## Brief
Copy, without any alteration, the lines from the one that includes "if kind == 'C': deep" up to and including the one that includes "across=ww, deep=deep, brown=brown)".

## Data segment

══════════

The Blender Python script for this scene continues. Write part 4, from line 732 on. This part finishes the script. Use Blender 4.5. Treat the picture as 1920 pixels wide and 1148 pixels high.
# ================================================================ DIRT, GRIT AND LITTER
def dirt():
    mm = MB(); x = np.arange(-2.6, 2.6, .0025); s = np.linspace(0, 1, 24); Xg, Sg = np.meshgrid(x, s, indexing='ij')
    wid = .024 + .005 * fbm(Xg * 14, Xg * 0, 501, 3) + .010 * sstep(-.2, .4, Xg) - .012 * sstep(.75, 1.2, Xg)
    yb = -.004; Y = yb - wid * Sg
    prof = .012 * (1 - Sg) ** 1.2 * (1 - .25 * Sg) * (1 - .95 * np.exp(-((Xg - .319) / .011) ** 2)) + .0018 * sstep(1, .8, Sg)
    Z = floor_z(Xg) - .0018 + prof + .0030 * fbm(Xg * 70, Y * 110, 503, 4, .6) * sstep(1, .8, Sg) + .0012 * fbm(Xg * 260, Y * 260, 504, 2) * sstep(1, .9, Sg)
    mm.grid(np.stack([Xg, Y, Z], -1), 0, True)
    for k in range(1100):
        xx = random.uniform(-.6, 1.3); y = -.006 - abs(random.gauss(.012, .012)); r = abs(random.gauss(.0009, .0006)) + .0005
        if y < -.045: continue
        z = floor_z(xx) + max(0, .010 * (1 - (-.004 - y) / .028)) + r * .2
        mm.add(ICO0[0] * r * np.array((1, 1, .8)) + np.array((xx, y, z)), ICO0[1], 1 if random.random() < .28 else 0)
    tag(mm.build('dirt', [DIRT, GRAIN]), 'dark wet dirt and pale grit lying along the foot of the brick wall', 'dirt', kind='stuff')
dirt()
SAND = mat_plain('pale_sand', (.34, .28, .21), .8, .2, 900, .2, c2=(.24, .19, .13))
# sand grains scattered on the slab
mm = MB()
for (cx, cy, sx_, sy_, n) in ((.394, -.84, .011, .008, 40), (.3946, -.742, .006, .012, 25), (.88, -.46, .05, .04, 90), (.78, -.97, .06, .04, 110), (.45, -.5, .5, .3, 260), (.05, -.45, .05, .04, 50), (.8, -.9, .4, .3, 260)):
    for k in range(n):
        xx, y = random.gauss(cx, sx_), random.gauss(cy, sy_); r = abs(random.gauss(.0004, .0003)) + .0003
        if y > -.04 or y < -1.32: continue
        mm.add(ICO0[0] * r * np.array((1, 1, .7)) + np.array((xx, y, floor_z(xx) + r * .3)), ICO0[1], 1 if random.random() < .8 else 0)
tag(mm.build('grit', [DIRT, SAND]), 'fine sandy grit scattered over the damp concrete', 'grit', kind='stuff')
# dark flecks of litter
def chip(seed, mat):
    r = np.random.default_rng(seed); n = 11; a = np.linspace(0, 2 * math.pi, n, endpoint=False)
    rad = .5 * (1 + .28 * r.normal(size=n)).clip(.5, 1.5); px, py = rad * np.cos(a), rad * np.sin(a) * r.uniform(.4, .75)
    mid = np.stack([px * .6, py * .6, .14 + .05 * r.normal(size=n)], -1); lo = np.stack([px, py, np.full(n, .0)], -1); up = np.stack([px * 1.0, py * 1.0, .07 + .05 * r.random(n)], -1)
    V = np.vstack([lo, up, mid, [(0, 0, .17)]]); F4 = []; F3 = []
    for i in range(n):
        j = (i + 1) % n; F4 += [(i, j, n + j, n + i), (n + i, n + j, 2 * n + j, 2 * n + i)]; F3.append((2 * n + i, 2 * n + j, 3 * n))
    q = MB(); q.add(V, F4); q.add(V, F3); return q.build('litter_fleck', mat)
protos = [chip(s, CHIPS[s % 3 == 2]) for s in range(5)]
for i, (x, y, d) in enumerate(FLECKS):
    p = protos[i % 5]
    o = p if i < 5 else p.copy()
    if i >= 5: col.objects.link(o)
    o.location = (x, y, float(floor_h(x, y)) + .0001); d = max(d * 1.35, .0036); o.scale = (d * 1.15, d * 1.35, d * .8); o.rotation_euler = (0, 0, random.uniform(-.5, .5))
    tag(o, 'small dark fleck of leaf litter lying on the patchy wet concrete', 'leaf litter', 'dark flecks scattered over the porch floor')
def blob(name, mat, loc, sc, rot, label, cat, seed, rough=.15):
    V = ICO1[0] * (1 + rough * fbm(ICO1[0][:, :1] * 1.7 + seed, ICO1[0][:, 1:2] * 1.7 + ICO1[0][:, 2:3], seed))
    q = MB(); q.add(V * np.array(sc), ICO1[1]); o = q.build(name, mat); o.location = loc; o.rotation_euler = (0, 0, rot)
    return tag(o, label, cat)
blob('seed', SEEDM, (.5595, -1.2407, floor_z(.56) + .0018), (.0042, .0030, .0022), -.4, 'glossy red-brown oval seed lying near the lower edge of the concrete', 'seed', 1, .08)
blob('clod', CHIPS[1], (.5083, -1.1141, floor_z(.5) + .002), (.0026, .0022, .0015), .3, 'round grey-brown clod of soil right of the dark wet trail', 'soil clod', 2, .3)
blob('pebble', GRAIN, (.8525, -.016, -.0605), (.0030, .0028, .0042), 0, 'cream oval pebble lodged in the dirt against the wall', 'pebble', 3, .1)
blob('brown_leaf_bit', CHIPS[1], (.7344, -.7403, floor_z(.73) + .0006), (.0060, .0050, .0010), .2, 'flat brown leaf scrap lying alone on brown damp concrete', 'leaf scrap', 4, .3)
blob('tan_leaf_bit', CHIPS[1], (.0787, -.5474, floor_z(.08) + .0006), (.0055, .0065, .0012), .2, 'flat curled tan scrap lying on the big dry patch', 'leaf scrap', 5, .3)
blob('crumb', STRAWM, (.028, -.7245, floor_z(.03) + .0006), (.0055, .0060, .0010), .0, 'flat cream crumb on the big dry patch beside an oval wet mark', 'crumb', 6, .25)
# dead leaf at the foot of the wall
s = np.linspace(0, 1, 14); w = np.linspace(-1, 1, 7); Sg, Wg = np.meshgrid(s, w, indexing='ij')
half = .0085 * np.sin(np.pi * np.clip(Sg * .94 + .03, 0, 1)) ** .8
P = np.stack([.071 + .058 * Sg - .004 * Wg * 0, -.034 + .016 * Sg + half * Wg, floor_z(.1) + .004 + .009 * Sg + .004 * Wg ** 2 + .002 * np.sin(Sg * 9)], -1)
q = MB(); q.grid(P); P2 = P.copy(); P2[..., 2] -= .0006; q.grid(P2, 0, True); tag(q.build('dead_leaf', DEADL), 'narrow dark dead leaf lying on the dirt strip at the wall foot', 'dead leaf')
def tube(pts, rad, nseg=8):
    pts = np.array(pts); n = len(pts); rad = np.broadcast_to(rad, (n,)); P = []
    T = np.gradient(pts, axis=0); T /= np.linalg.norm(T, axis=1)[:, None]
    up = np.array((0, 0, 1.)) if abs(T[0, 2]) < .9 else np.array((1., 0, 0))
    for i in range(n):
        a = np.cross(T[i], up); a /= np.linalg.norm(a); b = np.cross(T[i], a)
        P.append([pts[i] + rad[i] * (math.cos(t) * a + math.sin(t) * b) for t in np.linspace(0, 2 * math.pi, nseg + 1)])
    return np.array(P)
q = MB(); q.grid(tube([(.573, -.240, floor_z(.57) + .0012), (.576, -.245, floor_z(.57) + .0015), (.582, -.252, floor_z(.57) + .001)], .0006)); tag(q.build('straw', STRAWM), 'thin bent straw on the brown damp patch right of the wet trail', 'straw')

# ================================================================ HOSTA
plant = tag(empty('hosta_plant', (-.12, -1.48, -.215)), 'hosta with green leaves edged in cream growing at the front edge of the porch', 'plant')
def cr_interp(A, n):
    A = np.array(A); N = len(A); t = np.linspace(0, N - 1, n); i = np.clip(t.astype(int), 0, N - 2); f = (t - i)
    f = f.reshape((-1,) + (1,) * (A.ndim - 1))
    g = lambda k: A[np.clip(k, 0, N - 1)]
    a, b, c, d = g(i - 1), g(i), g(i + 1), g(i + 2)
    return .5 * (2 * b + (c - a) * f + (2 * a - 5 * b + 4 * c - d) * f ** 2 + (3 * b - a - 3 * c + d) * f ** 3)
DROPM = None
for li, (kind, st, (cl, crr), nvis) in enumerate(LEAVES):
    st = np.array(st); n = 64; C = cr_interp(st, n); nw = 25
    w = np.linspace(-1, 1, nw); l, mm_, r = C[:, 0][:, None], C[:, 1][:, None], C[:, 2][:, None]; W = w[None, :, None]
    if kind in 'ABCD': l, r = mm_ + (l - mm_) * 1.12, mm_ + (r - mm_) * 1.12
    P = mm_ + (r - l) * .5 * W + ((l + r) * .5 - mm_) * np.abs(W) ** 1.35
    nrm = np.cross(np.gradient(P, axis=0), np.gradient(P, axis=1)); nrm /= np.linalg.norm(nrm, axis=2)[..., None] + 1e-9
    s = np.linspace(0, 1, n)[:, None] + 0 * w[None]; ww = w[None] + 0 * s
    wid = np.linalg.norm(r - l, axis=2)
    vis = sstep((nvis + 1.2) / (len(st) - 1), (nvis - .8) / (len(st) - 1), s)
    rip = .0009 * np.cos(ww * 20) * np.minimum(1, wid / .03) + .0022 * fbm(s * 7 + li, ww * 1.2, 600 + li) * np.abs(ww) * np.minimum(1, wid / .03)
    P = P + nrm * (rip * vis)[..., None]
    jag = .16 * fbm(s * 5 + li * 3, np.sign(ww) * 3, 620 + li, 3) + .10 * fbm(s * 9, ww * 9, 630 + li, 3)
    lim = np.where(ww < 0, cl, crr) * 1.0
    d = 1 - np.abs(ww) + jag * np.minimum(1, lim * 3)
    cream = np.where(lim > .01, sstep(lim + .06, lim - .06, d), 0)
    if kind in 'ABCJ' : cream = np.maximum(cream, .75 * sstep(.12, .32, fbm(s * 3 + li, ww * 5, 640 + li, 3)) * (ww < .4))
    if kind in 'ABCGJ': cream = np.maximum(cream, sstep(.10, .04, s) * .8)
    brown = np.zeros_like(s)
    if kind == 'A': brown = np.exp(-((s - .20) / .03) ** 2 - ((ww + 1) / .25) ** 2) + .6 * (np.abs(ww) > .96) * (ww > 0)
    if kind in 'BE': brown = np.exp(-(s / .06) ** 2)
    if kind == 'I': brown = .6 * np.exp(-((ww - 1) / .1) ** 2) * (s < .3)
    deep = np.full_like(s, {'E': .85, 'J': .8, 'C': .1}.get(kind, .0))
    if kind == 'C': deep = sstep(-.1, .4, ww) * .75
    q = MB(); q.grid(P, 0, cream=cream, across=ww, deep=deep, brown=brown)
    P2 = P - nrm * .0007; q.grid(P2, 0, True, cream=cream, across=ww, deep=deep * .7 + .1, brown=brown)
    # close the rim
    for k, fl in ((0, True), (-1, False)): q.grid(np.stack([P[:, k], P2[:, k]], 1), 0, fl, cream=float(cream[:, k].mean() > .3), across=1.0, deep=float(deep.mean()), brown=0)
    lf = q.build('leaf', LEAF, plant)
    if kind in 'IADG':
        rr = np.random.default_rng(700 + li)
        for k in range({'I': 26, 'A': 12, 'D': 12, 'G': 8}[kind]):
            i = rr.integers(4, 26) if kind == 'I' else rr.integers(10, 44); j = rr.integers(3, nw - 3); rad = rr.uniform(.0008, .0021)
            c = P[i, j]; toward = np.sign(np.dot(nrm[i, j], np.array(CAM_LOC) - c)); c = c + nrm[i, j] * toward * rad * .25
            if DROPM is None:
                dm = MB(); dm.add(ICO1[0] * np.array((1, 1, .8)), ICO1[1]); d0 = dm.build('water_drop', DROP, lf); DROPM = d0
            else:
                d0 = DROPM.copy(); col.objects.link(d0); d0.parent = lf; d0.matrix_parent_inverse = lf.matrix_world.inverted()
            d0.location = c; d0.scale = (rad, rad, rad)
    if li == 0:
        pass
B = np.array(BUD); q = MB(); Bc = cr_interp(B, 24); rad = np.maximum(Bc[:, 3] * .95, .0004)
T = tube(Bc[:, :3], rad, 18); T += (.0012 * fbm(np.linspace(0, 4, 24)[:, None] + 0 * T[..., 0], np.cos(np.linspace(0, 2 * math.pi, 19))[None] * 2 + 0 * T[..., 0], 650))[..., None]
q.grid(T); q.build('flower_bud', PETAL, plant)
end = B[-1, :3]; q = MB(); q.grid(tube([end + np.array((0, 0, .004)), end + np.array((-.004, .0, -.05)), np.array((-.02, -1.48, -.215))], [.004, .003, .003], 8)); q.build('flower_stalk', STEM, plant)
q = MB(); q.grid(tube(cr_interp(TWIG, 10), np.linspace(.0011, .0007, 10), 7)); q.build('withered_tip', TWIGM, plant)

══════════

## Exercise output
    if kind == 'C': deep = sstep(-.1, .4, ww) * .75
    q = MB(); q.grid(P, 0, cream=cream, across=ww, deep=deep, brown=brown)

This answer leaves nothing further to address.